**Input material:**
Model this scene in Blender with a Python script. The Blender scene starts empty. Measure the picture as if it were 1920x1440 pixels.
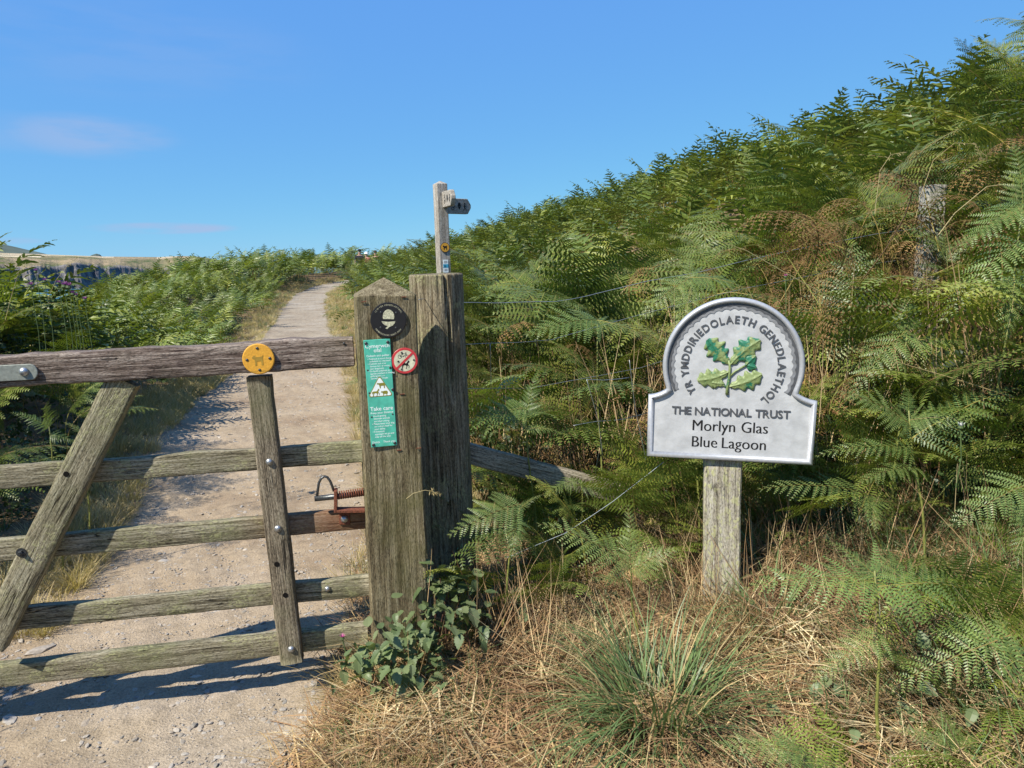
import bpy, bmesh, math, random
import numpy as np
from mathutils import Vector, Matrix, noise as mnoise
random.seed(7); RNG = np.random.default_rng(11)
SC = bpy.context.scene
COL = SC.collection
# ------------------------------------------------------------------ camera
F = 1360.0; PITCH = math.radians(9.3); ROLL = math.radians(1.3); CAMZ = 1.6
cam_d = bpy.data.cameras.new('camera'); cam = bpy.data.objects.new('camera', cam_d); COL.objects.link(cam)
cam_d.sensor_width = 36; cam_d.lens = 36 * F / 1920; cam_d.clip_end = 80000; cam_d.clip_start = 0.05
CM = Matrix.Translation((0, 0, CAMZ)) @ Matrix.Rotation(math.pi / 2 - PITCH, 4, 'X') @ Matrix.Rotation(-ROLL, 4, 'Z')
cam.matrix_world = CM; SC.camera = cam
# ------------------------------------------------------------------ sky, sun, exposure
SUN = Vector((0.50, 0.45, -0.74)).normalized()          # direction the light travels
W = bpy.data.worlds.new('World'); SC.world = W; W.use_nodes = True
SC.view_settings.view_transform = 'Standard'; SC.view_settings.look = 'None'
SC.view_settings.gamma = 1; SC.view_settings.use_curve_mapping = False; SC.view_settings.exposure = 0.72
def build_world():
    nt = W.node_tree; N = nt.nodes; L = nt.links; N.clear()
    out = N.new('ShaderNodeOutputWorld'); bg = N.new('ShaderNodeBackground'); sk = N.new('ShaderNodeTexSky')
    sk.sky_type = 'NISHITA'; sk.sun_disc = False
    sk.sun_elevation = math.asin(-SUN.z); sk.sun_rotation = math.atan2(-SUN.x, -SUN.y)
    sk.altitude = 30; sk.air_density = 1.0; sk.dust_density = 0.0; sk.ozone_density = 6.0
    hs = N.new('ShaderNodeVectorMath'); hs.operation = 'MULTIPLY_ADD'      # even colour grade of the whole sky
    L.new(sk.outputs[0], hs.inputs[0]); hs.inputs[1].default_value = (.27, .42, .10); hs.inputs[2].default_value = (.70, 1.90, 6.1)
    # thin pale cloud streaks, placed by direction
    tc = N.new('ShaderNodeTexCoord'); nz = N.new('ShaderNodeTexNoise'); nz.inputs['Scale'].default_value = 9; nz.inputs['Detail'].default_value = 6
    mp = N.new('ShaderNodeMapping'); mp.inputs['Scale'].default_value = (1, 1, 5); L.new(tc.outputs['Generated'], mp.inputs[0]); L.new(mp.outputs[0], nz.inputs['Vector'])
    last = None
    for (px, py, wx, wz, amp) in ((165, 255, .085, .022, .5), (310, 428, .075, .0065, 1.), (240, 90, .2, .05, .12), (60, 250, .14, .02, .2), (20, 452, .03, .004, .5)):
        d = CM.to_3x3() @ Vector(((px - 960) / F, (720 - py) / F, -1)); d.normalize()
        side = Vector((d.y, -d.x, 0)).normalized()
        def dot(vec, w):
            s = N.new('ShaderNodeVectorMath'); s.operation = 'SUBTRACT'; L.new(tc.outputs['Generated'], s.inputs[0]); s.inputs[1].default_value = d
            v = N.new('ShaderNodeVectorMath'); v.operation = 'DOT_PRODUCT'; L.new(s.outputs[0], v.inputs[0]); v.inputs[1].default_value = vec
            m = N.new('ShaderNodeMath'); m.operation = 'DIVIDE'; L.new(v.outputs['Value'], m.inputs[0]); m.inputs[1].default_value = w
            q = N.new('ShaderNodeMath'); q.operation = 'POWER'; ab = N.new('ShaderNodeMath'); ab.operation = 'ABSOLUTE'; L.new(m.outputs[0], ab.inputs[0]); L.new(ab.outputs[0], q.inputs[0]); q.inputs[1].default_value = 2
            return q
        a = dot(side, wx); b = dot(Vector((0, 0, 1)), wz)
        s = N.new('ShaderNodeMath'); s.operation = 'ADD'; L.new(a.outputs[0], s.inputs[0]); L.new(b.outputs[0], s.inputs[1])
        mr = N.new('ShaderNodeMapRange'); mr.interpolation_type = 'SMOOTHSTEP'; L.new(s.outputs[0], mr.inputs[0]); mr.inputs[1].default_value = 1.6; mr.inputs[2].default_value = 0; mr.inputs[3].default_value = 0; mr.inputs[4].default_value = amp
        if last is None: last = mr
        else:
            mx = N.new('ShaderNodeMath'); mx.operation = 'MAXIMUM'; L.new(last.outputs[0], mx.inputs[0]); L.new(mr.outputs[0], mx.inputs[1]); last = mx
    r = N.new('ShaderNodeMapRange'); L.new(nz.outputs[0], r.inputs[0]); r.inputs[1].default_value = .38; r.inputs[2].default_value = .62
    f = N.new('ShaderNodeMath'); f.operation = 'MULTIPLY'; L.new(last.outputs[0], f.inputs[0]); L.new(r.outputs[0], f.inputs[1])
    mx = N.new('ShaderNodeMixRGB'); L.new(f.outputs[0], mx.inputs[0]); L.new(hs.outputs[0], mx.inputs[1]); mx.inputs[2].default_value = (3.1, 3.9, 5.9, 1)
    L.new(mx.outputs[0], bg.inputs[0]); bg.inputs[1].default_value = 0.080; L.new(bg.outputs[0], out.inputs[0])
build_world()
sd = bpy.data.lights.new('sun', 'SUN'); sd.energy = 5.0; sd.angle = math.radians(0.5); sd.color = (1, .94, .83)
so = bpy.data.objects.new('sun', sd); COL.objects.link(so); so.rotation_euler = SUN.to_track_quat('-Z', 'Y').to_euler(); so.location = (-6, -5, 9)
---
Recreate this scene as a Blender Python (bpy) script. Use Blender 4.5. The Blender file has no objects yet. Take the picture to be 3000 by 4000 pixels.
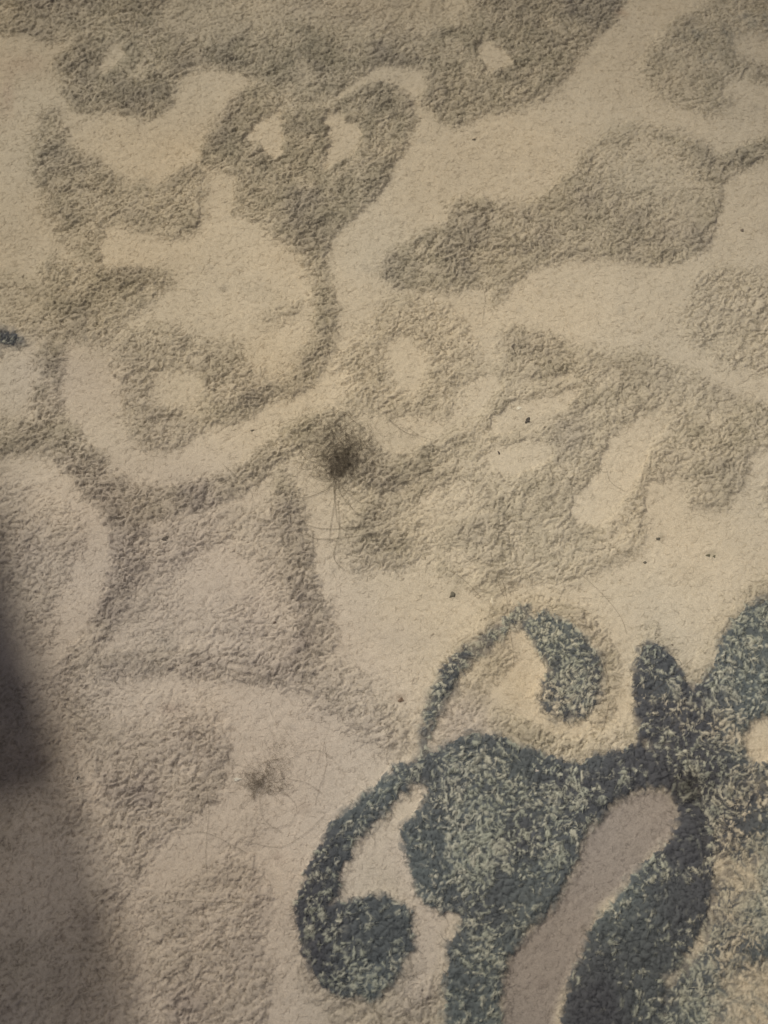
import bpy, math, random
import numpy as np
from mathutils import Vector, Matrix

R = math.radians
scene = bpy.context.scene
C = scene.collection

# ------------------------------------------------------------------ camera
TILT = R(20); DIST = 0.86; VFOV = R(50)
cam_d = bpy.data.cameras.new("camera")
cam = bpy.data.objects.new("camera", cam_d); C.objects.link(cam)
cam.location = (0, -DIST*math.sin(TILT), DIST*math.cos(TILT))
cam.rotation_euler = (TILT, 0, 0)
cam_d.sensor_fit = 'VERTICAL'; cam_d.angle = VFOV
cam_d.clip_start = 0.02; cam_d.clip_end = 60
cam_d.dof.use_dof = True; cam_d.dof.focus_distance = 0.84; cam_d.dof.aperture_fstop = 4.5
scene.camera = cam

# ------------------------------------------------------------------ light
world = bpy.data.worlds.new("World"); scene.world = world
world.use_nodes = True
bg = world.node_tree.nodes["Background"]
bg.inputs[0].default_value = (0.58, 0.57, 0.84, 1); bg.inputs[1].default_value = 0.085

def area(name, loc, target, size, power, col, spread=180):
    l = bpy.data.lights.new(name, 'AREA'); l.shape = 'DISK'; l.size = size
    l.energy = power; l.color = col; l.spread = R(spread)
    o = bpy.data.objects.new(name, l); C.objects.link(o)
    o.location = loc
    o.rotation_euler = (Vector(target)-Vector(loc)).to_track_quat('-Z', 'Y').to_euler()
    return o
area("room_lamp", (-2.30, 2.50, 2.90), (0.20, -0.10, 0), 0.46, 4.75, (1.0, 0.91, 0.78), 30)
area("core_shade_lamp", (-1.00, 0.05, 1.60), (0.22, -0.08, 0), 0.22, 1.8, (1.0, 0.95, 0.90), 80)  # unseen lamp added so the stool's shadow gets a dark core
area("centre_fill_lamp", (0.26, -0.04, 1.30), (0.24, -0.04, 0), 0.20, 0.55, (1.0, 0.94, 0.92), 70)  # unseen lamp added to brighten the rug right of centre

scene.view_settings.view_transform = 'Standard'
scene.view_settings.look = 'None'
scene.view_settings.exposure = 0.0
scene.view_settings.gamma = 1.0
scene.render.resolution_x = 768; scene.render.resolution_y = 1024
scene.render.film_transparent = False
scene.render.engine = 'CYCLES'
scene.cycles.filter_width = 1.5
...
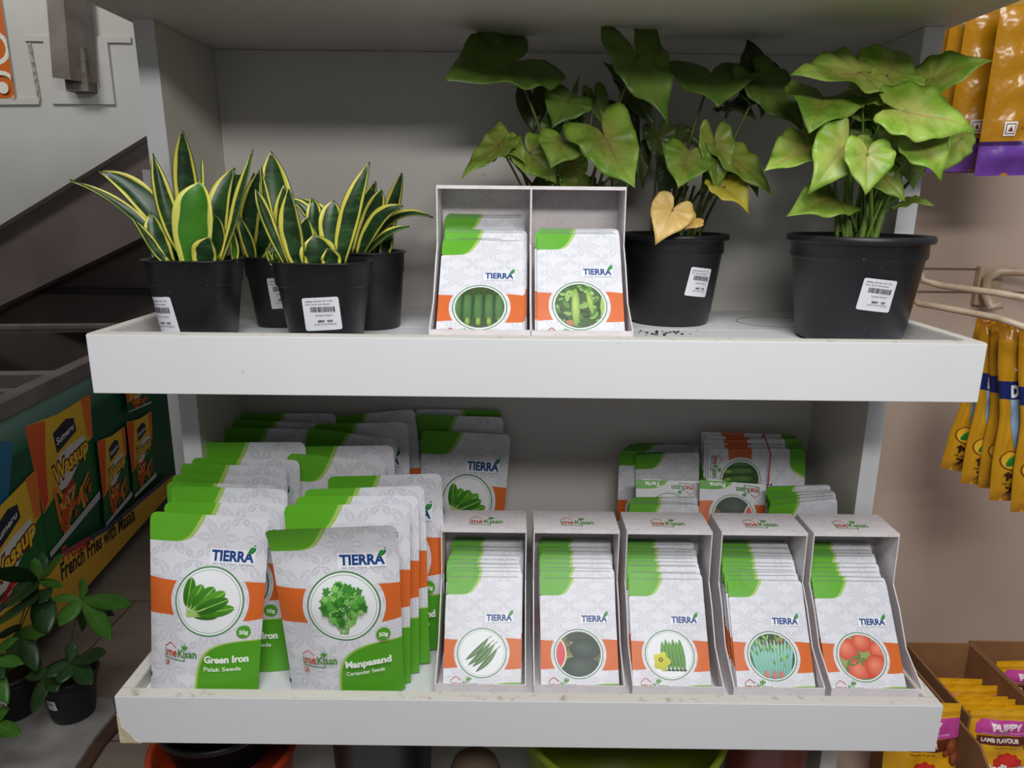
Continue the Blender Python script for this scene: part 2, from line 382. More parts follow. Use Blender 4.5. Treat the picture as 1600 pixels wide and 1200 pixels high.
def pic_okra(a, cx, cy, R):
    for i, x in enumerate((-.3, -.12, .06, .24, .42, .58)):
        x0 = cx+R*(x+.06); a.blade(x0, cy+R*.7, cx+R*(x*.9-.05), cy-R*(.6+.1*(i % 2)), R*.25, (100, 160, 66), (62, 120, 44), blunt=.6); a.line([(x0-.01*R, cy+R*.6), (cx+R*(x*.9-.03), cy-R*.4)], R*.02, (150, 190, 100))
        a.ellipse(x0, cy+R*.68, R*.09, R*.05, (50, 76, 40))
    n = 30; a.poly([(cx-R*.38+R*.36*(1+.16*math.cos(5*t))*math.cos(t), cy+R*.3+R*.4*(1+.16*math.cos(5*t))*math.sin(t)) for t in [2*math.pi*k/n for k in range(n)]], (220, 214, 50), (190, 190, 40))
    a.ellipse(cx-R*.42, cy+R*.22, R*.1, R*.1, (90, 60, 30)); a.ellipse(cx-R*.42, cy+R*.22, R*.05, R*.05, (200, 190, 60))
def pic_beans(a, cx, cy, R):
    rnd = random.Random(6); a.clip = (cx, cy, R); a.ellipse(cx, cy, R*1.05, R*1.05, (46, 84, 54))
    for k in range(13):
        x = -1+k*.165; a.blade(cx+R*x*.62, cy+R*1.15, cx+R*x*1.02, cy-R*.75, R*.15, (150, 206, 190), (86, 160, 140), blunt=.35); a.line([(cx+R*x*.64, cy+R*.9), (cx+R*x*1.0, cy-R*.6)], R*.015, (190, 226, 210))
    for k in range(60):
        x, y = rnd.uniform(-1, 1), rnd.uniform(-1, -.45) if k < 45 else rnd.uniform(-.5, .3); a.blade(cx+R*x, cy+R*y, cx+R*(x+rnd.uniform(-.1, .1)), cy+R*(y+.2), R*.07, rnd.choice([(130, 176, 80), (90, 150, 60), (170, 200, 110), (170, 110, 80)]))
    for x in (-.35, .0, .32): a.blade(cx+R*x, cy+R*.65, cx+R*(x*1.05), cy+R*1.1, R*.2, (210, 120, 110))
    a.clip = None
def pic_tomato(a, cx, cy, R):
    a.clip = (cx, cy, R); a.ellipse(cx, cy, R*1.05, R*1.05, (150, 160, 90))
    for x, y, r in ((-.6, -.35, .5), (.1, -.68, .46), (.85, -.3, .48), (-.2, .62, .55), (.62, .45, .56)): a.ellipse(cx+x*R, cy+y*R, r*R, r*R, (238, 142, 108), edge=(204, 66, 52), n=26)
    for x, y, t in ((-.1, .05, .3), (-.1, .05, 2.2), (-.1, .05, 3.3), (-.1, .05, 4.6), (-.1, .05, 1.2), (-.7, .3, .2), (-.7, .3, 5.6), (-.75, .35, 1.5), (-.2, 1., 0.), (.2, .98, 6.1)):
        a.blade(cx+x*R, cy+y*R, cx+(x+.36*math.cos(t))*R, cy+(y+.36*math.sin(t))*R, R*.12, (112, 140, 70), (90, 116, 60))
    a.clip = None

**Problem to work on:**
Give again, word for word, the lines from the one that contains "Recreate this scene" to the one that contains "bg.inputs[0].default_value = (0.58, 0.57, 0.84, 1);", both included. Omit the pictures.

**Completed exercise:**
Recreate this scene as a Blender Python (bpy) script. Use Blender 4.5. The Blender file has no objects yet. Take the picture to be 3000 by 4000 pixels.
import bpy, math, random
import numpy as np
from mathutils import Vector, Matrix

R = math.radians
scene = bpy.context.scene
C = scene.collection

# ------------------------------------------------------------------ camera
TILT = R(20); DIST = 0.86; VFOV = R(50)
cam_d = bpy.data.cameras.new("camera")
cam = bpy.data.objects.new("camera", cam_d); C.objects.link(cam)
cam.location = (0, -DIST*math.sin(TILT), DIST*math.cos(TILT))
cam.rotation_euler = (TILT, 0, 0)
cam_d.sensor_fit = 'VERTICAL'; cam_d.angle = VFOV
cam_d.clip_start = 0.02; cam_d.clip_end = 60
cam_d.dof.use_dof = True; cam_d.dof.focus_distance = 0.84; cam_d.dof.aperture_fstop = 4.5
scene.camera = cam

# ------------------------------------------------------------------ light
world = bpy.data.worlds.new("World"); scene.world = world
world.use_nodes = True
bg = world.node_tree.nodes["Background"]
bg.inputs[0].default_value = (0.58, 0.57, 0.84, 1); bg.inputs[1].default_value = 0.085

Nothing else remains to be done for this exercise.